The syntax to conditionally instantiate a port or a sub-graph is as follows:
typename std::conditional<SEL,T1,T2>::type Object

Where,

  • T1 is an input_port, output_port, kernel, or user-defined graph.
  • T2 is a dummy type as std::tuple<> or int.
  • Object is the name of the object that will be instantiated.

The syntax to conditionally instantiate an array of ports or sub-graphs is as follows:

typename std::array<T3,N>::type Object

Where,

  • T3 is an input_port, output_port, kernel, or user-defined graph.
  • N is the number of items in the array.
  • Object is the name of the object that will be instantiated.
Here is an example of conditional port instantiation:

#include "adf.h"

using namespace adf;

void k0(input_stream<int32> *, output_stream<int32> *);
void k0_cascin(input_stream<int32> *, output_stream<int32> *, input_stream<acc48>*);
void k0_cascout(input_stream<int32> *, output_stream<int32> *, output_stream<acc48>*);
void k0_cascin_cascout(input_stream<int32> *, output_stream<int32> *, input_stream<acc48>*, output_stream<acc48>*);

template<bool HAS_CASCADE_IN, bool HAS_CASCADE_OUT>
struct SubGraph: public graph
{
  input_port strmIn;
  input_port strmOut;
  kernel k1;
  typename std::conditional<HAS_CASCADE_IN, input_port, int>::type cascIn;
  typename std::conditional<HAS_CASCADE_OUT, output_port, int>::type cascOut;

  SubGraph()
  {
    if constexpr (HAS_CASCADE_IN && HAS_CASCADE_OUT)
    {
      k1 = kernel::create(k0_cascin_cascout);
    }
    else if constexpr (HAS_CASCADE_IN)
    {
      k1 = kernel::create(k0_cascin);
    }
    else if constexpr (HAS_CASCADE_OUT)
    {
      k1 = kernel::create(k0_cascout);
    }
    else
    {
      k1 = kernel::create(k0);
    }
    connect(strmIn, k1.in[0]);
    connect(k1.out[0], strmOut);
    if constexpr (HAS_CASCADE_IN)
    {
      connect(cascIn, k1.in[1]);
    }
    if constexpr (HAS_CASCADE_OUT)
    {
      connect(k1.out[1], cascOut);
    }
    source(k1) = "kernels.cc";
    runtime<ratio>(k1) = 0.6;
  }
};
In this example, the four functions have different ports. One of these functions is instantiated in the graph depending on the template parameters. All functions have one input stream and one output stream, however, the cascade input and output ports are optional.
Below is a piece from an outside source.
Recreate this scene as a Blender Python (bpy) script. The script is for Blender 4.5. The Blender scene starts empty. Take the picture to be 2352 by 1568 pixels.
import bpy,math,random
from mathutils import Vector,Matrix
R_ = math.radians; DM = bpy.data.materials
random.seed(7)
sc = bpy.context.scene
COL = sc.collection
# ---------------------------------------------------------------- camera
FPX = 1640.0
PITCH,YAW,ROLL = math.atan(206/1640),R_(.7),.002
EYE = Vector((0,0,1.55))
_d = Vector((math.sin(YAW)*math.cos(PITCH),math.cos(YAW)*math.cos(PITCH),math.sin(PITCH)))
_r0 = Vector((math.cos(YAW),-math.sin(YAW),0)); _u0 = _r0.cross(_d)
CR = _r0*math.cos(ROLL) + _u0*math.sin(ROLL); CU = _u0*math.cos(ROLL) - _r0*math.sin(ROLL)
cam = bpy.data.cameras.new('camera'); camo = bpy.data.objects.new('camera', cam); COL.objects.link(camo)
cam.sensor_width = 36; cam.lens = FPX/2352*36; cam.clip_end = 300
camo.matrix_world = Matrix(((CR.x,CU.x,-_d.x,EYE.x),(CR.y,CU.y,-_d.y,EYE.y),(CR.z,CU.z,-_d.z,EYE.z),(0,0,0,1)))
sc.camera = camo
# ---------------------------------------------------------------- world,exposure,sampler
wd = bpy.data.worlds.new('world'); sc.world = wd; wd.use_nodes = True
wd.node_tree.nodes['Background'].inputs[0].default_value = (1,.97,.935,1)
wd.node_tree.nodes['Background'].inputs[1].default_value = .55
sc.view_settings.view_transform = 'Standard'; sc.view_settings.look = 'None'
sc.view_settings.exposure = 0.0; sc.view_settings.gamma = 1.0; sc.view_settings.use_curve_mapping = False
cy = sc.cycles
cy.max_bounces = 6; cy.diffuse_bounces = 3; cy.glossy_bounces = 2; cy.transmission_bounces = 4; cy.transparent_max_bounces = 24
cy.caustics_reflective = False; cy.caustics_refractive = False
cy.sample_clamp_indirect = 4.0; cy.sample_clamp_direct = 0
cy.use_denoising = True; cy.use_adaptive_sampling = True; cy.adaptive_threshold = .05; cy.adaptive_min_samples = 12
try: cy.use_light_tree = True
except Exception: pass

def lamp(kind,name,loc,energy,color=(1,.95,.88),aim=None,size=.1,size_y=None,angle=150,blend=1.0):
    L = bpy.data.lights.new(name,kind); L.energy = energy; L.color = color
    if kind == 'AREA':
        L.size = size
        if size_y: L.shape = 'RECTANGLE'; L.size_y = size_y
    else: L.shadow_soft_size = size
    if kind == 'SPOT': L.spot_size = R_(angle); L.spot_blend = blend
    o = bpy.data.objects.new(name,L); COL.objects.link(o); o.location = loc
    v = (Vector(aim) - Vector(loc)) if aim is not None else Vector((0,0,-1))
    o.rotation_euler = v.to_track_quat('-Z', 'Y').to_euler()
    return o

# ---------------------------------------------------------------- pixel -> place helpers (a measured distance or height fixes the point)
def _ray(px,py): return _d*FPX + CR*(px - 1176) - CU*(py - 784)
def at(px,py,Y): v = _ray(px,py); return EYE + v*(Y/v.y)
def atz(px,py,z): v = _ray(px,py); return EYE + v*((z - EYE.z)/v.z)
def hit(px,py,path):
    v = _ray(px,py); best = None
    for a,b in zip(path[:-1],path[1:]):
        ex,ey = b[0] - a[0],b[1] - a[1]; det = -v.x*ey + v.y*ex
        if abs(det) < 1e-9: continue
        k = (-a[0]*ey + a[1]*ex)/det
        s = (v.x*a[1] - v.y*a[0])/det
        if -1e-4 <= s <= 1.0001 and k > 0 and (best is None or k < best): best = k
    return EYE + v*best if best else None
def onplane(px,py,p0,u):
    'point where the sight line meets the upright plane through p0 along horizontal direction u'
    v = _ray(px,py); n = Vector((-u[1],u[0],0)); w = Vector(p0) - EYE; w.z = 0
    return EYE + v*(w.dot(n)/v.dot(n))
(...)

The two template parameters are used in the std::conditional to create, or not, the cascade ports at the sub-graph level. They are also used to specify which function is instantiated in the sub-graph, and to connect the kernel ports to the right sub-graph port.
Here is another example where a complete sub-graph is instantiated and not depending on some template parameter:

#include "adf.h"

using namespace adf;

template<int ID>
void f0(input_stream<int32> *, output_stream<int32> *);


struct Sub0: public graph
{
  input_port _in0;
  input_port _out0;
  kernel _k0;
  Sub0()
  {
    _k0 = kernel::create(f0<0>);
    connect(_in0, _k0.in[0]);
    connect(_k0.out[0], _out0);
    runtime<ratio>(_k0) = 0.9;
    source(_k0) = "k0.cpp";
  }
};


struct Sub1: public graph
{
  input_port _in0;
  input_port _out0;
  kernel _k0;
  Sub1()
  {
    _k0 = kernel::create(f0<1>);
    connect(_in0, _k0.in[0]);
    connect(_k0.out[0], _out0);
    runtime<ratio>(_k0) = 0.8;
    source(_k0) = "k0.cpp";
  }
};


template<int ID>
struct MyGraph: public graph
{
  input_plio _plioI;
  output_plio _plioO;

  constexpr static bool hasSub0() {return ID & 0x1;}
  constexpr static bool hasSub1() {return ID & 0x2;}

  typename std::conditional<hasSub0(), Sub0, int >::type _sub0;
  typename std::conditional<hasSub1(), Sub1, int >::type _sub1;

  MyGraph()
  {
    _plioI = input_plio::create("plio_I"+std::to_string(ID), plio_32_bits,   "input"+std::to_string(ID)+".txt");
    _plioO = output_plio::create("plio_O"+std::to_string(ID), plio_64_bits, "output"+std::to_string(ID)+".txt");
    if constexpr (hasSub0() && hasSub1())
    {
      connect(_plioI.out[0], _sub0._in0);
      connect(_sub0._out0, _sub1._in0);
      connect(_sub1._out0, _plioO.in[0]);
    }
    else if constexpr (hasSub0())
    {
      connect(_plioI.out[0], _sub0._in0);
      connect(_sub0._out0, _plioO.in[0]);
    }
    else if constexpr (hasSub1())
    {
      connect(_plioI.out[0], _sub1._in0);
      connect(_sub1._out0, _plioO.in[0]);
    }
  }
};
Depending on the template parameter ID, the graph MyGraph will contain either one or both of the sub-graphs Sub0 and Sub1. If ID=0, no sub-graph is instantiated, and the compiler will error out. The two lines containing the std::conditional are used to conditionally instantiate the two sub-graphs. The connection of the kernels to the I/Os is also driven by the template parameter ID.